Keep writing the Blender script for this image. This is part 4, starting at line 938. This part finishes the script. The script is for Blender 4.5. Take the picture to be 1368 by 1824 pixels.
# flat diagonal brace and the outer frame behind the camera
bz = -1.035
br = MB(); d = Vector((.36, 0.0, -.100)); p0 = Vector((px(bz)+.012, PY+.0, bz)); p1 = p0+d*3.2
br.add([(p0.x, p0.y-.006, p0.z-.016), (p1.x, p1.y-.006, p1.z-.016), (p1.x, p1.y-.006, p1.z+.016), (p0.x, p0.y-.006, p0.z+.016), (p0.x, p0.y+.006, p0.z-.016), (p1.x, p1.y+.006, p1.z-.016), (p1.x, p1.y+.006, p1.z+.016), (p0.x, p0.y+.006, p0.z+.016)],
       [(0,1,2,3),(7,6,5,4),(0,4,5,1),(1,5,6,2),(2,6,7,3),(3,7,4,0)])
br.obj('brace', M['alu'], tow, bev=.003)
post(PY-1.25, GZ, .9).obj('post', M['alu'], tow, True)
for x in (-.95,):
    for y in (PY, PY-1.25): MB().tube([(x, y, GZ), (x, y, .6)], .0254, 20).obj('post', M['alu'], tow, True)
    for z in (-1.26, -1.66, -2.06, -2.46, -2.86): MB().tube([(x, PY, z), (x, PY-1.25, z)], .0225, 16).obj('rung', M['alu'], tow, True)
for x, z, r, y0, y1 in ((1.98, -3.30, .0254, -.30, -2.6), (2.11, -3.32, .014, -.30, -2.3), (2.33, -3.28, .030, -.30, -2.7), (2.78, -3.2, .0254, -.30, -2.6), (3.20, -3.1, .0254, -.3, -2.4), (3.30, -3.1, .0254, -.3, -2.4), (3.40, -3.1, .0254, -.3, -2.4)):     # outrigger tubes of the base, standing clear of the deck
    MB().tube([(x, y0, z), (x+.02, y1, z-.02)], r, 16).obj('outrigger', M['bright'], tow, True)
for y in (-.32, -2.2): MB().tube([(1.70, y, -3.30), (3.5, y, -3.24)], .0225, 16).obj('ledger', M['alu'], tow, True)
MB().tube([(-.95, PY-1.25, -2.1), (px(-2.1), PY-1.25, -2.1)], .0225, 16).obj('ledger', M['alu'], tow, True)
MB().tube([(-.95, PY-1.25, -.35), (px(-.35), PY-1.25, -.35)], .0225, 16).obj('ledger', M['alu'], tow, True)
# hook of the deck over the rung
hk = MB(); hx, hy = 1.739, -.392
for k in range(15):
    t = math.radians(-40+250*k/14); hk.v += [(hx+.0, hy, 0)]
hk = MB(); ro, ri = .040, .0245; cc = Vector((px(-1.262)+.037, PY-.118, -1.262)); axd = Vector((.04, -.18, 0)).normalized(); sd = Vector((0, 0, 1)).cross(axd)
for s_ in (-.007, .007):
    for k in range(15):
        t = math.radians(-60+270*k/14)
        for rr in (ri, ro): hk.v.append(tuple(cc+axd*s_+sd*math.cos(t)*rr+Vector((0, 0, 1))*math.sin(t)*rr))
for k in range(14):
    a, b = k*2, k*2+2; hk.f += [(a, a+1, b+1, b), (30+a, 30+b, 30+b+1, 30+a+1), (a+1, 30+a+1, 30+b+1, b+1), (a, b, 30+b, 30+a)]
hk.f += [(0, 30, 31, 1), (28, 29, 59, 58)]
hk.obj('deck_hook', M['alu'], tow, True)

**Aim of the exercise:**
All of the material above needs to be retyped word for word.

**Problem solution:**
Keep writing the Blender script for this image. This is part 4, starting at line 938. This part finishes the script. The script is for Blender 4.5. Take the picture to be 1368 by 1824 pixels.
# flat diagonal brace and the outer frame behind the camera
bz = -1.035
br = MB(); d = Vector((.36, 0.0, -.100)); p0 = Vector((px(bz)+.012, PY+.0, bz)); p1 = p0+d*3.2
br.add([(p0.x, p0.y-.006, p0.z-.016), (p1.x, p1.y-.006, p1.z-.016), (p1.x, p1.y-.006, p1.z+.016), (p0.x, p0.y-.006, p0.z+.016), (p0.x, p0.y+.006, p0.z-.016), (p1.x, p1.y+.006, p1.z-.016), (p1.x, p1.y+.006, p1.z+.016), (p0.x, p0.y+.006, p0.z+.016)],
       [(0,1,2,3),(7,6,5,4),(0,4,5,1),(1,5,6,2),(2,6,7,3),(3,7,4,0)])
br.obj('brace', M['alu'], tow, bev=.003)
post(PY-1.25, GZ, .9).obj('post', M['alu'], tow, True)
for x in (-.95,):
    for y in (PY, PY-1.25): MB().tube([(x, y, GZ), (x, y, .6)], .0254, 20).obj('post', M['alu'], tow, True)
    for z in (-1.26, -1.66, -2.06, -2.46, -2.86): MB().tube([(x, PY, z), (x, PY-1.25, z)], .0225, 16).obj('rung', M['alu'], tow, True)
for x, z, r, y0, y1 in ((1.98, -3.30, .0254, -.30, -2.6), (2.11, -3.32, .014, -.30, -2.3), (2.33, -3.28, .030, -.30, -2.7), (2.78, -3.2, .0254, -.30, -2.6), (3.20, -3.1, .0254, -.3, -2.4), (3.30, -3.1, .0254, -.3, -2.4), (3.40, -3.1, .0254, -.3, -2.4)):     # outrigger tubes of the base, standing clear of the deck
    MB().tube([(x, y0, z), (x+.02, y1, z-.02)], r, 16).obj('outrigger', M['bright'], tow, True)
for y in (-.32, -2.2): MB().tube([(1.70, y, -3.30), (3.5, y, -3.24)], .0225, 16).obj('ledger', M['alu'], tow, True)
MB().tube([(-.95, PY-1.25, -2.1), (px(-2.1), PY-1.25, -2.1)], .0225, 16).obj('ledger', M['alu'], tow, True)
MB().tube([(-.95, PY-1.25, -.35), (px(-.35), PY-1.25, -.35)], .0225, 16).obj('ledger', M['alu'], tow, True)
# hook of the deck over the rung
hk = MB(); hx, hy = 1.739, -.392
for k in range(15):
    t = math.radians(-40+250*k/14); hk.v += [(hx+.0, hy, 0)]
hk = MB(); ro, ri = .040, .0245; cc = Vector((px(-1.262)+.037, PY-.118, -1.262)); axd = Vector((.04, -.18, 0)).normalized(); sd = Vector((0, 0, 1)).cross(axd)
for s_ in (-.007, .007):
    for k in range(15):
        t = math.radians(-60+270*k/14)
        for rr in (ri, ro): hk.v.append(tuple(cc+axd*s_+sd*math.cos(t)*rr+Vector((0, 0, 1))*math.sin(t)*rr))
for k in range(14):
    a, b = k*2, k*2+2; hk.f += [(a, a+1, b+1, b), (30+a, 30+b, 30+b+1, 30+a+1), (a+1, 30+a+1, 30+b+1, b+1), (a, b, 30+b, 30+a)]
hk.f += [(0, 30, 31, 1), (28, 29, 59, 58)]
hk.obj('deck_hook', M['alu'], tow, True)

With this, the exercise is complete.